For a leftie, the answer is obvious. We live in the most class-bound society in the developed world and this government of millionaires, led by a toffee-nosed public schoolboy, is determined to make it even more so. That’s the barely concealed agenda behind raising university tuition fees, cutting the Education Maintenance Allowance, reducing the top rate of income tax, protecting the City of London and slashing benefits. As Alan Johnson said when George Osborne first unveiled his austerity programme in 2010, ‘This is what they came into politics for.’
Now, it’s plainly not true that Britain is more hamstrung by class than any other western country. Institutions like Oxford University and the BBC are often attacked for failing to do more to promote social mobility, but actually Britain doesn’t fare too badly in the international league tables. If you measure inter-generational social mobility according to occupation (typically a seven-class model with ‘higher managerial and professional’ at the top and ‘routine’ at the bottom), Britain sits somewhere in the middle of the table of developed countries, level-pegging with Germany.
True, if you measure social mobility by income instead, Britain fares worse. But even according to that metric, we’re still not the most class-bound society in the developed world. Not as class-bound as America, for instance.
So the leftie’s explanation for why class is back at the forefront of our minds — and his crude analysis of what motivates senior Conservative politicians — is wrong. This government is as committed as the previous one to extending opportunities, with Exhibit A in the case for the defence being Michael Gove’s education reforms. As a nation, we remain obsessed with class in spite of our track record on social mobility, not because of it.
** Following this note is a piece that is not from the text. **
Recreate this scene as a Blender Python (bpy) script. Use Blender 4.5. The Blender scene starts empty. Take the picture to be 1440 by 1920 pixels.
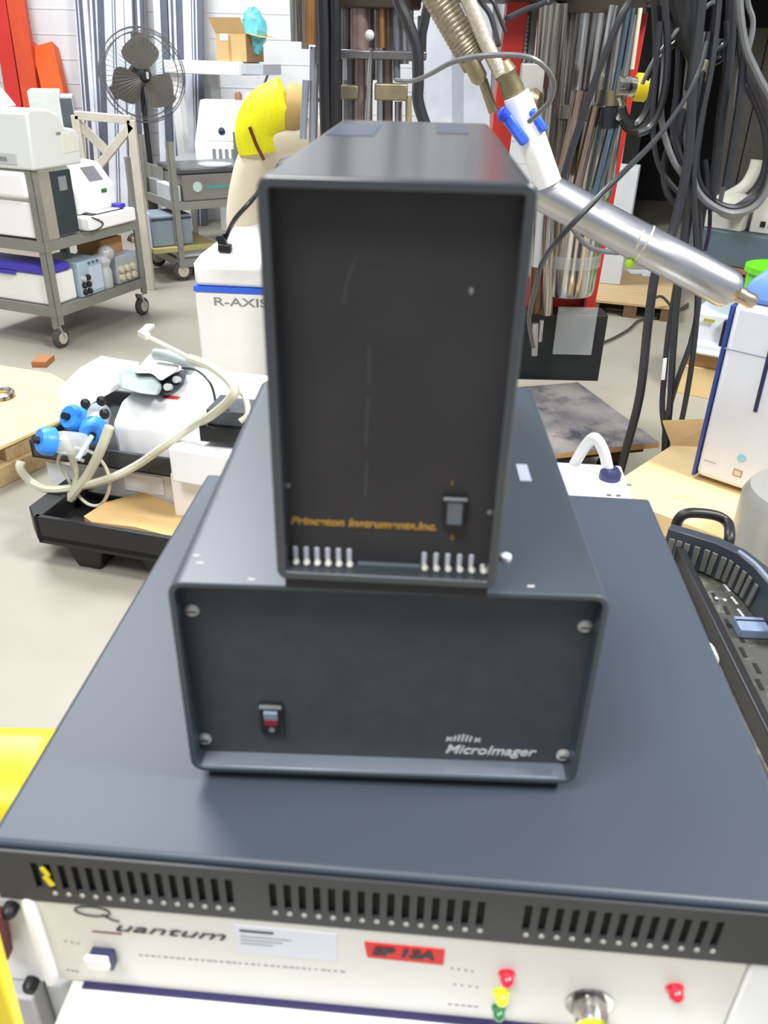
import bpy, bmesh, math, random
from mathutils import Vector, Matrix
random.seed(7)
S = bpy.context.scene
COL = S.collection
# ------------------------------------------------------------------ camera
FPX, PITCH, ROLL, H = 1512.0, 0.5159, -0.0236, 1.5
cF = Vector((0, math.cos(PITCH), -math.sin(PITCH)))
U0 = Vector((0, math.sin(PITCH), math.cos(PITCH)))
R0 = Vector((1, 0, 0))
cU = (U0*math.cos(ROLL) + R0*math.sin(ROLL)).normalized()
cR = (R0*math.cos(ROLL) - U0*math.sin(ROLL)).normalized()
CP = Vector((0, 0, H))
cd = bpy.data.cameras.new('camera'); cam = bpy.data.objects.new('camera', cd); COL.objects.link(cam)
M = Matrix((cR, cU, -cF)).transposed().to_4x4(); M.translation = CP
cam.matrix_world = M
cd.sensor_fit = 'VERTICAL'; cd.sensor_height = 36; cd.lens = FPX*36/1920
cd.clip_start = .02; cd.clip_end = 100
cd.dof.use_dof = True; cd.dof.focus_distance = 2.2; cd.dof.aperture_fstop = 11.0
S.camera = cam
# ------------------------------------------------------------------ light
S.view_settings.view_transform = 'Standard'; S.view_settings.look = 'None'
S.view_settings.gamma = 1; S.view_settings.use_curve_mapping = False
S.view_settings.exposure = 0.22
W = bpy.data.worlds.new('hall_air'); S.world = W; W.use_nodes = True
W.node_tree.nodes['Background'].inputs[0].default_value = (.86, .92, 1, 1)
W.node_tree.nodes['Background'].inputs[1].default_value = .40
def area(name, loc, tgt, sx, sy, power, col=(1, .98, .95)):
    l = bpy.data.lights.new(name, 'AREA'); l.shape = 'RECTANGLE'; l.size = sx; l.size_y = sy
    l.energy = power; l.color = col
    o = bpy.data.objects.new(name, l); COL.objects.link(o); o.location = loc
    o.rotation_euler = (Vector(tgt)-Vector(loc)).to_track_quat('-Z', 'Y').to_euler()
area('high_bay_lamp', (3.3, 0.2, 5.4), (0, 1.4, 0), 1.2, 1.2, 370)
area('high_bay_lamp', (-2.6, 5.2, 5.8), (-1.5, 3.5, 0), 2.6, 1.6, 430, (.93, .97, 1))
area('high_bay_lamp', (-1.5, -1.2, 5.6), (0, 1.2, .5), 2.0, 1.5, 215)
# ------------------------------------------------------------------ pixel rays
def ray(px, py): return cF + cR*((px-720)/FPX) + cU*((960-py)/FPX)
def G(px, py, z=0.0):
    d = ray(px, py); return CP + d*((z-H)/d.z)
def A(px, py, Y):
    d = ray(px, py); return CP + d*(Y/d.y)
def HZ(P, py):
    "height of the point of the upright through P that shows at image row py"
    lo, hi = -1.0, 4.0
    for _ in range(40):
        m = (lo+hi)/2; v = Vector((P[0], P[1], m))-CP
        y = 960-FPX*v.dot(cU)/v.dot(cF)
        if y > py: lo = m
        else: hi = m
    return lo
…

I think it has more to do with psychology than sociology. When we think about ourselves as a people, we quickly fall back on class stereotypes, not least because they’re so familiar to us from our literary classics, our great works of drama, our favourite films and television shows, etc. It’s as if British public life is a shadow play, an echo of another, more vivid comedy drama in which the toffs and the plebs are constantly battling it out. When we look at figures like David Cameron and Ed Miliband, the nuances of their particular backgrounds don’t register, and, instead, we cast them as the latest actors in this never-ending Punch-and-Judy show.
I’m not saying our public life is always filtered through this prism. During the Blair years, this long-running West End farce began to fade from the national consciousness. But it doesn’t take much for it to be revived. I don’t mean the double-dip recession. I mean the appearance of a series of psychological triggers in quick succession: the granny tax, pasty-gate, pleb-gate. It doesn’t help that Cameron’s wife’s stepfather is a viscount, or Osborne’s father a baronet. Suddenly, the class paradigm is rampant again, distorting our perception of life inside the Westminster village.
The American sociologist Stein Ringen had it right when he wrote: ‘What is peculiar in Britain is not the reality of the class system and its continuing existence, but class psychology: the preoccupation with class, the belief in class, and the symbols of class in manners, dress and language.’
Why should this be so? Why do we cling to this outdated national mythology, in spite of all the conflict it gives rise to? It’s all the more peculiar given that the English class system is generally considered to be the curse of our great nation — it literally hasn’t got any defenders. I think it has something to do with the comic aspects of the class stereo-types, with Peter Sellers in I’m All Right Jack at one end of the spectrum and Terry-Thomas in School for Scoundrels at the other. We may profess to hate our class system, but we cannot help but feel a wry affection for it. It’s part of who we are and we’re loath to give that up.